> **Data to use**
— begin —

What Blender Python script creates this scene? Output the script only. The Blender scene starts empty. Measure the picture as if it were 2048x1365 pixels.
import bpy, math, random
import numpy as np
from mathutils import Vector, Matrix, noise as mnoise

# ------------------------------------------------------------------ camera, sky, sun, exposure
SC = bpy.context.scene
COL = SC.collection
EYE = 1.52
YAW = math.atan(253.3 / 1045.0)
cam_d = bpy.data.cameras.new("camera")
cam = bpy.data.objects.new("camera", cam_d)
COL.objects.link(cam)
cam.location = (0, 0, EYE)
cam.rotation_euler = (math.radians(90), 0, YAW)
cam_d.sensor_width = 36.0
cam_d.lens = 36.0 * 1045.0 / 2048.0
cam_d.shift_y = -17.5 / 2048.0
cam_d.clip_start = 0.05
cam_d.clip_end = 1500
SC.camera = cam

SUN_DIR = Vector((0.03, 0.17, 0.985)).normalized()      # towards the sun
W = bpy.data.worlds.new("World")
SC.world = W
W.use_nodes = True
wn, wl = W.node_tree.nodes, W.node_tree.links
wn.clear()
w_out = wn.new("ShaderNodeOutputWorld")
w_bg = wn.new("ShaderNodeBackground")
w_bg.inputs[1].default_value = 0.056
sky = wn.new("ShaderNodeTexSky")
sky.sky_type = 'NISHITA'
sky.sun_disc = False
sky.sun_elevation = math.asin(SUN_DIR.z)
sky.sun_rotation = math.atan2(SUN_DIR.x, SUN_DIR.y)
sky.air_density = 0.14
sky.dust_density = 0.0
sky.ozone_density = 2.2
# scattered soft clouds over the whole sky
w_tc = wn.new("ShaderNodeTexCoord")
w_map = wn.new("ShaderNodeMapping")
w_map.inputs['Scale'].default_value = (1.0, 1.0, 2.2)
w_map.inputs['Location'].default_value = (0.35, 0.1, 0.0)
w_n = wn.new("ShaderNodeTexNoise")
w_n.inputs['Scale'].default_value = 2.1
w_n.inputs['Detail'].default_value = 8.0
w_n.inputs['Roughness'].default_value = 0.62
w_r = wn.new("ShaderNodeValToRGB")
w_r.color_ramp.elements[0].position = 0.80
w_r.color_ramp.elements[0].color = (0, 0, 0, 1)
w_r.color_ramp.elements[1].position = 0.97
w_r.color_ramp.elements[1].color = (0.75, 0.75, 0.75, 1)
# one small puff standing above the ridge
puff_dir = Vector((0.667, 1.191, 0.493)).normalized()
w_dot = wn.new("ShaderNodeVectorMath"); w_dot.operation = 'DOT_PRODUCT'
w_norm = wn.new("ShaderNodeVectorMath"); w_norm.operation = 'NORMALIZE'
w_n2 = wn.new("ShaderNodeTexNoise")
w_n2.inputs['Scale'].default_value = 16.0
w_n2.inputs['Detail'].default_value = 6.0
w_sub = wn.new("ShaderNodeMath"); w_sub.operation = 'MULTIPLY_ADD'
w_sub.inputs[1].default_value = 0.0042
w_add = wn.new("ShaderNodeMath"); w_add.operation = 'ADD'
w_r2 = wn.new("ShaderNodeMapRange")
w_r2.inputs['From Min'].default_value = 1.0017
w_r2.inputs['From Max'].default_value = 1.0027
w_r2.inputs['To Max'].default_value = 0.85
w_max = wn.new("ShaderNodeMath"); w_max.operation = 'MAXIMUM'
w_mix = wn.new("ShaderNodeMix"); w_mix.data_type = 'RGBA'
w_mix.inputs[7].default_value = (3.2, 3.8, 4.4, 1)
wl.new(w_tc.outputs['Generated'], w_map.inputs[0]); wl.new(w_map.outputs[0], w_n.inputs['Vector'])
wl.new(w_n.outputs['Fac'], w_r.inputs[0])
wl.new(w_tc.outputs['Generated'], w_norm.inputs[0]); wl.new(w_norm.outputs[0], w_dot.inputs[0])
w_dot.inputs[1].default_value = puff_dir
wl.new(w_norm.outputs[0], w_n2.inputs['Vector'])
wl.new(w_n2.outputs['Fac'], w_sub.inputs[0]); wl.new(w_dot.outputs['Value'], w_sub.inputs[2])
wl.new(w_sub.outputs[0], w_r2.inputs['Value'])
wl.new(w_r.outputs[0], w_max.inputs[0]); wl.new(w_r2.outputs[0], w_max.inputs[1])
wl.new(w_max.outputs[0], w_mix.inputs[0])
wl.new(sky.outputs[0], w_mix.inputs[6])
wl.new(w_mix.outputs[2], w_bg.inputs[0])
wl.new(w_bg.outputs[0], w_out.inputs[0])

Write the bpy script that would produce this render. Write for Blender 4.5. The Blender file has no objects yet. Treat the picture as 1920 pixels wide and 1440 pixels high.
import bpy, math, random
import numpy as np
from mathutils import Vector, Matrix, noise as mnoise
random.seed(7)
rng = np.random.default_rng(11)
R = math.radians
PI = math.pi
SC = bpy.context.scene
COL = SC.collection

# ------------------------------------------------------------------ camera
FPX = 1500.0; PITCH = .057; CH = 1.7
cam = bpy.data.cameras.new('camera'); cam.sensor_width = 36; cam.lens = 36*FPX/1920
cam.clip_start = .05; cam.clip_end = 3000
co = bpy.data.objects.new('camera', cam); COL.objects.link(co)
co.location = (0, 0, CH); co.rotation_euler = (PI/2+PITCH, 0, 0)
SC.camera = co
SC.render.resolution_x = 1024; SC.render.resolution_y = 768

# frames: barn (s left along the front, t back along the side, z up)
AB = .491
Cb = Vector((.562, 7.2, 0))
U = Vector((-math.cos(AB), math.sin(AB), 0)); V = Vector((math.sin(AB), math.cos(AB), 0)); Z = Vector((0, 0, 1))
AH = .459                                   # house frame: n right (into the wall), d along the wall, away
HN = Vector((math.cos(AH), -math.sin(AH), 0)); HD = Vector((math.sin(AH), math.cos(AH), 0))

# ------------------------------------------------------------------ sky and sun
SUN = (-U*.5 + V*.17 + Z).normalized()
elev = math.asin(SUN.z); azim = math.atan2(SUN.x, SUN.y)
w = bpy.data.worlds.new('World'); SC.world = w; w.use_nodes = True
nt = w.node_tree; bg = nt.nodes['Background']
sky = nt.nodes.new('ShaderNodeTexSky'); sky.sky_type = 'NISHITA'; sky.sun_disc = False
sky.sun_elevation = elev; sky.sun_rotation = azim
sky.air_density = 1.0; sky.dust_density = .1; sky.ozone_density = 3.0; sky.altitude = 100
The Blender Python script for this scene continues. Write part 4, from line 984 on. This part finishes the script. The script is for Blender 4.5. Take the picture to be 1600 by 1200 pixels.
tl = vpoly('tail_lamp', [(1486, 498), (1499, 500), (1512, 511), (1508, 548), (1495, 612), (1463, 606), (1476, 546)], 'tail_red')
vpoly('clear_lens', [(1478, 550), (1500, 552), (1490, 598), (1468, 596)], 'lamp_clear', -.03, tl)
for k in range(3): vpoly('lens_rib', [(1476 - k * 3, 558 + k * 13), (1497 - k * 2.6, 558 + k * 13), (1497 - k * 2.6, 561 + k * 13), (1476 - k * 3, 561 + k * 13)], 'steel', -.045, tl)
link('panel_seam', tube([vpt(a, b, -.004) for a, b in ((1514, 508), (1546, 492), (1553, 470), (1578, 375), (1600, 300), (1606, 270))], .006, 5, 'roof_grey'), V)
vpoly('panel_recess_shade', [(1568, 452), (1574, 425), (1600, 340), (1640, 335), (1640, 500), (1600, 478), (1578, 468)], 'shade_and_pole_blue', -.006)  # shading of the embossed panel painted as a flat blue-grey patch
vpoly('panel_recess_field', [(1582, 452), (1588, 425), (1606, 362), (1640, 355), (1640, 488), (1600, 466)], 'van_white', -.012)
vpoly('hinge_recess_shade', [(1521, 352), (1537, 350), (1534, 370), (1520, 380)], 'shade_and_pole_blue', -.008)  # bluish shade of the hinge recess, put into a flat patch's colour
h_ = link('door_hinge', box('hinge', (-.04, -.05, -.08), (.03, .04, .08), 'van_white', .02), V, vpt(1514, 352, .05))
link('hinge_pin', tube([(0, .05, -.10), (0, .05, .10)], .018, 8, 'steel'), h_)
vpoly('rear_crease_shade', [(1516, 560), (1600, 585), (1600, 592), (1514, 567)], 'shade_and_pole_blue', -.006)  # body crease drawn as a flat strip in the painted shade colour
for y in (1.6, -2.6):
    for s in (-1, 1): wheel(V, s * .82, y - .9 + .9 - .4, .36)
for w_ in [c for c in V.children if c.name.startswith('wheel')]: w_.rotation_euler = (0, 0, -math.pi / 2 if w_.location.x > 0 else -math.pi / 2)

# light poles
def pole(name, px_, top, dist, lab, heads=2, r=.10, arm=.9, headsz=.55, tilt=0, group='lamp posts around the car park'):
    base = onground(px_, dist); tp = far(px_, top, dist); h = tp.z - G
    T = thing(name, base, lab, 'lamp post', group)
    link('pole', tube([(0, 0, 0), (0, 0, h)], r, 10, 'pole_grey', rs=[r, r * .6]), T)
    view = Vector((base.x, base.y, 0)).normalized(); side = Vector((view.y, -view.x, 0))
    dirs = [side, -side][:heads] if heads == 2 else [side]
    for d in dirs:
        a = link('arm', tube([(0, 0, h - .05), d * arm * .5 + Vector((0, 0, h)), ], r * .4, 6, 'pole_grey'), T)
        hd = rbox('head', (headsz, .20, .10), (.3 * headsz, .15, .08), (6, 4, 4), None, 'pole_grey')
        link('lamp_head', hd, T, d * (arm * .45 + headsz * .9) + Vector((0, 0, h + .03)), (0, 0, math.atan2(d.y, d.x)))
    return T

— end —

> **Work to complete**
Give back the opening line of the records above and every line after it, up to and including the one with "SC.camera = cam", unchanged.

> **Output**
What Blender Python script creates this scene? Output the script only. The Blender scene starts empty. Measure the picture as if it were 2048x1365 pixels.
import bpy, math, random
import numpy as np
from mathutils import Vector, Matrix, noise as mnoise

# ------------------------------------------------------------------ camera, sky, sun, exposure
SC = bpy.context.scene
COL = SC.collection
EYE = 1.52
YAW = math.atan(253.3 / 1045.0)
cam_d = bpy.data.cameras.new("camera")
cam = bpy.data.objects.new("camera", cam_d)
COL.objects.link(cam)
cam.location = (0, 0, EYE)
cam.rotation_euler = (math.radians(90), 0, YAW)
cam_d.sensor_width = 36.0
cam_d.lens = 36.0 * 1045.0 / 2048.0
cam_d.shift_y = -17.5 / 2048.0
cam_d.clip_start = 0.05
cam_d.clip_end = 1500
SC.camera = cam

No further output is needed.